Helping your child develop a positive body image
- Challenging negative messages from the media
Body image is what we think and feel about our bodies, and how we feel other people see us.
Having a positive body image comes from feeling good about what your body can do, and how it feels. It doesn’t come from having a perfect body – no one does.
Having a negative body image shows up in all sorts of different ways. Your child could worry about:
- Their size, their skin colour, the condition of their skin (freckles, scars, eczema, acne and birthmarks)
- Individual parts of their body - are they “right”?
- How good they are at sports and physical activities especially compared with other children
- If clothes fit or suit them
- If they look like the images they see on TV, in movies, magazines or online.
Most children have some of these worries from time to time. But if they are thinking about them all the time it can affect their mental health and lead to feelings of anxiety, depression and low self-esteem. If it grows into deep worry or shame, it can start to affect how they join in with things or how they eat.
Supporting your child to make sure they develop positive body image is not easy!
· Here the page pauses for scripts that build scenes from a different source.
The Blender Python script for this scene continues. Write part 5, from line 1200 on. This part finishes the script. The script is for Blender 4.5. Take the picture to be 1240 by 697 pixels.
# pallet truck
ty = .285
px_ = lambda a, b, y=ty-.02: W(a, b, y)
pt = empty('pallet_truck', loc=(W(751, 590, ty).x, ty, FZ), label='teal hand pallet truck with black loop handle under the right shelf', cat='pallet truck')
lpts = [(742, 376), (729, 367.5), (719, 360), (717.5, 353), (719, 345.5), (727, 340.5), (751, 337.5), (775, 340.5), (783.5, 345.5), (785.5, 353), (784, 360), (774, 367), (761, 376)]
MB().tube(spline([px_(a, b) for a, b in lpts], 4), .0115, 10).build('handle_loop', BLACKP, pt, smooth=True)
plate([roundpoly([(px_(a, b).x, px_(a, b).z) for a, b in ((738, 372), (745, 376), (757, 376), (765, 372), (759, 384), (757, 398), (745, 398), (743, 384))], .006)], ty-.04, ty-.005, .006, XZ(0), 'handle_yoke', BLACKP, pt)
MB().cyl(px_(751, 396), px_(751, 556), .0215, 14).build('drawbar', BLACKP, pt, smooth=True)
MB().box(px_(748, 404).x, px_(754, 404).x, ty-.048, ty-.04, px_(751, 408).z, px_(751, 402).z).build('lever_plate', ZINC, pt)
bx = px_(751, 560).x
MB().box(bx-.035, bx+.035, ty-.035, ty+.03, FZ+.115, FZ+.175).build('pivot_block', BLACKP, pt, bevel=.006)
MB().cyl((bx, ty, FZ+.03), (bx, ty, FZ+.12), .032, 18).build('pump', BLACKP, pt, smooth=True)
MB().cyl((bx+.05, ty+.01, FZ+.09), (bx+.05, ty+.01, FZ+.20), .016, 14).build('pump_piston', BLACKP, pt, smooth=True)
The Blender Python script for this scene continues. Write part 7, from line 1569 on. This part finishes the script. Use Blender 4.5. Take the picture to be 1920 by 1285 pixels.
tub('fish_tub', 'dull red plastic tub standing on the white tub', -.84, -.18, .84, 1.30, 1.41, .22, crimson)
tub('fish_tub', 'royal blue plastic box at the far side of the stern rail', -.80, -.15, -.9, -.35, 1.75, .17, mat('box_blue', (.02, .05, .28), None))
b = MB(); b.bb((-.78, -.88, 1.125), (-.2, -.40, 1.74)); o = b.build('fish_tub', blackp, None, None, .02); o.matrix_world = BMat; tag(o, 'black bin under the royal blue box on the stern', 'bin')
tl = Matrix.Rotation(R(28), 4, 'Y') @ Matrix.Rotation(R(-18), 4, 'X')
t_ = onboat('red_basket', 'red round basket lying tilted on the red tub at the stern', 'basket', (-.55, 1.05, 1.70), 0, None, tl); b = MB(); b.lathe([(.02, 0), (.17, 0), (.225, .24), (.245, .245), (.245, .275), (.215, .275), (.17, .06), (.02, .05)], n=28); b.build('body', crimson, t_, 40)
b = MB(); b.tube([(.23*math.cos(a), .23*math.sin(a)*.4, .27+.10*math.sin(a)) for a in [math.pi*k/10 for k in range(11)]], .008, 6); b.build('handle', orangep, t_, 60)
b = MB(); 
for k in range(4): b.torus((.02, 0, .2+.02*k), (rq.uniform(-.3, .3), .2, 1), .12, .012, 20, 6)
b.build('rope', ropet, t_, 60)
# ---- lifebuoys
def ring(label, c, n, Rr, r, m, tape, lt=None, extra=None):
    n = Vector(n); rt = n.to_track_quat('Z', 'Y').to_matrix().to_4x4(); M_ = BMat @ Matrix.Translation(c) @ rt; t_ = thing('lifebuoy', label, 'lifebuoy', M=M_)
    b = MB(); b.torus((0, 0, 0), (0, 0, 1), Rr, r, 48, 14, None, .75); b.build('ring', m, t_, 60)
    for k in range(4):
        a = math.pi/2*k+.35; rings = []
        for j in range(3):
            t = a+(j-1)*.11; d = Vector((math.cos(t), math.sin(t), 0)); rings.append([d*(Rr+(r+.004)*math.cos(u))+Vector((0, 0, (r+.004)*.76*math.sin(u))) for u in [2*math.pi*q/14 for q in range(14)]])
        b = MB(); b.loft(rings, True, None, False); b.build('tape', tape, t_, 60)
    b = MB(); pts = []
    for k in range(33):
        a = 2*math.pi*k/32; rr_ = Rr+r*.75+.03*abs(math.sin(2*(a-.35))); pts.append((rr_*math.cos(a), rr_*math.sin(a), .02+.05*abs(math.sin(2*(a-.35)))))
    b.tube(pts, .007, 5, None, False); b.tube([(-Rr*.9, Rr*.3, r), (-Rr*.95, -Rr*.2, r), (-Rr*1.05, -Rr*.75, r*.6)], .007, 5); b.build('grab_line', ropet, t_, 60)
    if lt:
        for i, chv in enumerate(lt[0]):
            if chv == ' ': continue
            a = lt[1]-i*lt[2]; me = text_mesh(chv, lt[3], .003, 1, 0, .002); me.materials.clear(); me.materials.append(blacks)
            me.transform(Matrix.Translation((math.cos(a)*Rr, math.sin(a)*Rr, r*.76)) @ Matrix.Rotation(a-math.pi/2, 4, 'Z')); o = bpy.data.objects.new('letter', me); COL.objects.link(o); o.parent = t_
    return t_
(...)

We all have very different bodies – but our society doesn’t respect that very well. The media feeds us a ‘norm’ of what a perfect body looks like – it's really hard to get away from. And with social media it’s harder for our children than for any generation before.
The story the media tells gets carried into our homes, family gatherings and playgrounds before we know it. Children as young as four years old can start to have worries about body image.
Many children – and many of us as parents – judge themselves and others against these fictional standards – and the pressure to fit in grows.